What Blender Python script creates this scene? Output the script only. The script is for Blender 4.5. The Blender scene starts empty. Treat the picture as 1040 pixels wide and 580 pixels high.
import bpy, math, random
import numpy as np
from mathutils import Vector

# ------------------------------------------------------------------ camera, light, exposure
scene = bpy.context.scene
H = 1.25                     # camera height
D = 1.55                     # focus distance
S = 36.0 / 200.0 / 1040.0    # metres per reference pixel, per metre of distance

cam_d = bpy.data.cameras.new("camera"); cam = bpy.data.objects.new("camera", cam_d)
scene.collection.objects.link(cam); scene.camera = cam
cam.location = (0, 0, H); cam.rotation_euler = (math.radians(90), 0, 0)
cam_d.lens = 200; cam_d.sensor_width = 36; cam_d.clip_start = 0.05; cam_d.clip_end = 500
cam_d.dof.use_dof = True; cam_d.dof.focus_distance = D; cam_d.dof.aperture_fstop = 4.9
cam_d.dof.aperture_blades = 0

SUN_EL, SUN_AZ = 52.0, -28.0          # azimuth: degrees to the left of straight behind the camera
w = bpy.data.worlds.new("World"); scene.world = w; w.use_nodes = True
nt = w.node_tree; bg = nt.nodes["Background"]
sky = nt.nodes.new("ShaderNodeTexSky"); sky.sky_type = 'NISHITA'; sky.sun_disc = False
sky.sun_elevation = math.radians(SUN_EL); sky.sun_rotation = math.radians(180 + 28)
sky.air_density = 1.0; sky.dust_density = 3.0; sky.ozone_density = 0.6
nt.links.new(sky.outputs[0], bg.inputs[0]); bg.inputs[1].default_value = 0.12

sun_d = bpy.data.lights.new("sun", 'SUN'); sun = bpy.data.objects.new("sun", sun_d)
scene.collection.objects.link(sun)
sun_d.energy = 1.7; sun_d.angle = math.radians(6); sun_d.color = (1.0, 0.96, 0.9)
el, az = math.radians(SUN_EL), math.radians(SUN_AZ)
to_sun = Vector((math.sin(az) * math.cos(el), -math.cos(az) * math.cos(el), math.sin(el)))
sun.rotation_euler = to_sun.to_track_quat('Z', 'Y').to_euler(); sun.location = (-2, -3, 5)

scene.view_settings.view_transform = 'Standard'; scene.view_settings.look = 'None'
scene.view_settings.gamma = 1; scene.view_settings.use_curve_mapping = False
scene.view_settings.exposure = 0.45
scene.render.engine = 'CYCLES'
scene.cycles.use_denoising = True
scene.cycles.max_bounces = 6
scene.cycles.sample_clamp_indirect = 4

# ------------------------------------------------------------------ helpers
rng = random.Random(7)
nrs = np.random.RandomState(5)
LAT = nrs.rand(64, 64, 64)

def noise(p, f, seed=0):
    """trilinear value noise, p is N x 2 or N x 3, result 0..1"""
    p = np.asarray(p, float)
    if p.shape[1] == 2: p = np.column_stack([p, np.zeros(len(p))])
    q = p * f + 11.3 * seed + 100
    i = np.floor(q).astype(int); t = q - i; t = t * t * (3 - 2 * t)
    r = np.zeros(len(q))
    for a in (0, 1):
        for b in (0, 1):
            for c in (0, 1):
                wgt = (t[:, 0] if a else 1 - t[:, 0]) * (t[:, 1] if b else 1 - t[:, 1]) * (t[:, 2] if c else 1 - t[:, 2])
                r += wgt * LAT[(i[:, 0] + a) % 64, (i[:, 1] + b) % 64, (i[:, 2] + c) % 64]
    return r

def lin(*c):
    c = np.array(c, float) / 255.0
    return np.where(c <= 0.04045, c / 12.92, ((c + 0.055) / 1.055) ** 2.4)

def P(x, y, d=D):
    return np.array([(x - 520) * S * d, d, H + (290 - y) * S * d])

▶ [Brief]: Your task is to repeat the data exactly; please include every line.

▶ [Expected output]:
What Blender Python script creates this scene? Output the script only. The script is for Blender 4.5. The Blender scene starts empty. Treat the picture as 1040 pixels wide and 580 pixels high.
import bpy, math, random
import numpy as np
from mathutils import Vector

# ------------------------------------------------------------------ camera, light, exposure
scene = bpy.context.scene
H = 1.25                     # camera height
D = 1.55                     # focus distance
S = 36.0 / 200.0 / 1040.0    # metres per reference pixel, per metre of distance

cam_d = bpy.data.cameras.new("camera"); cam = bpy.data.objects.new("camera", cam_d)
scene.collection.objects.link(cam); scene.camera = cam
cam.location = (0, 0, H); cam.rotation_euler = (math.radians(90), 0, 0)
cam_d.lens = 200; cam_d.sensor_width = 36; cam_d.clip_start = 0.05; cam_d.clip_end = 500
cam_d.dof.use_dof = True; cam_d.dof.focus_distance = D; cam_d.dof.aperture_fstop = 4.9
cam_d.dof.aperture_blades = 0

SUN_EL, SUN_AZ = 52.0, -28.0          # azimuth: degrees to the left of straight behind the camera
w = bpy.data.worlds.new("World"); scene.world = w; w.use_nodes = True
nt = w.node_tree; bg = nt.nodes["Background"]
sky = nt.nodes.new("ShaderNodeTexSky"); sky.sky_type = 'NISHITA'; sky.sun_disc = False
sky.sun_elevation = math.radians(SUN_EL); sky.sun_rotation = math.radians(180 + 28)
sky.air_density = 1.0; sky.dust_density = 3.0; sky.ozone_density = 0.6
nt.links.new(sky.outputs[0], bg.inputs[0]); bg.inputs[1].default_value = 0.12

sun_d = bpy.data.lights.new("sun", 'SUN'); sun = bpy.data.objects.new("sun", sun_d)
scene.collection.objects.link(sun)
sun_d.energy = 1.7; sun_d.angle = math.radians(6); sun_d.color = (1.0, 0.96, 0.9)
el, az = math.radians(SUN_EL), math.radians(SUN_AZ)
to_sun = Vector((math.sin(az) * math.cos(el), -math.cos(az) * math.cos(el), math.sin(el)))
sun.rotation_euler = to_sun.to_track_quat('Z', 'Y').to_euler(); sun.location = (-2, -3, 5)

scene.view_settings.view_transform = 'Standard'; scene.view_settings.look = 'None'
scene.view_settings.gamma = 1; scene.view_settings.use_curve_mapping = False
scene.view_settings.exposure = 0.45
scene.render.engine = 'CYCLES'
scene.cycles.use_denoising = True
scene.cycles.max_bounces = 6
scene.cycles.sample_clamp_indirect = 4

# ------------------------------------------------------------------ helpers
rng = random.Random(7)
nrs = np.random.RandomState(5)
LAT = nrs.rand(64, 64, 64)

def noise(p, f, seed=0):
    """trilinear value noise, p is N x 2 or N x 3, result 0..1"""
    p = np.asarray(p, float)
    if p.shape[1] == 2: p = np.column_stack([p, np.zeros(len(p))])
    q = p * f + 11.3 * seed + 100
    i = np.floor(q).astype(int); t = q - i; t = t * t * (3 - 2 * t)
    r = np.zeros(len(q))
    for a in (0, 1):
        for b in (0, 1):
            for c in (0, 1):
                wgt = (t[:, 0] if a else 1 - t[:, 0]) * (t[:, 1] if b else 1 - t[:, 1]) * (t[:, 2] if c else 1 - t[:, 2])
                r += wgt * LAT[(i[:, 0] + a) % 64, (i[:, 1] + b) % 64, (i[:, 2] + c) % 64]
    return r

def lin(*c):
    c = np.array(c, float) / 255.0
    return np.where(c <= 0.04045, c / 12.92, ((c + 0.055) / 1.055) ** 2.4)

def P(x, y, d=D):
    return np.array([(x - 520) * S * d, d, H + (290 - y) * S * d])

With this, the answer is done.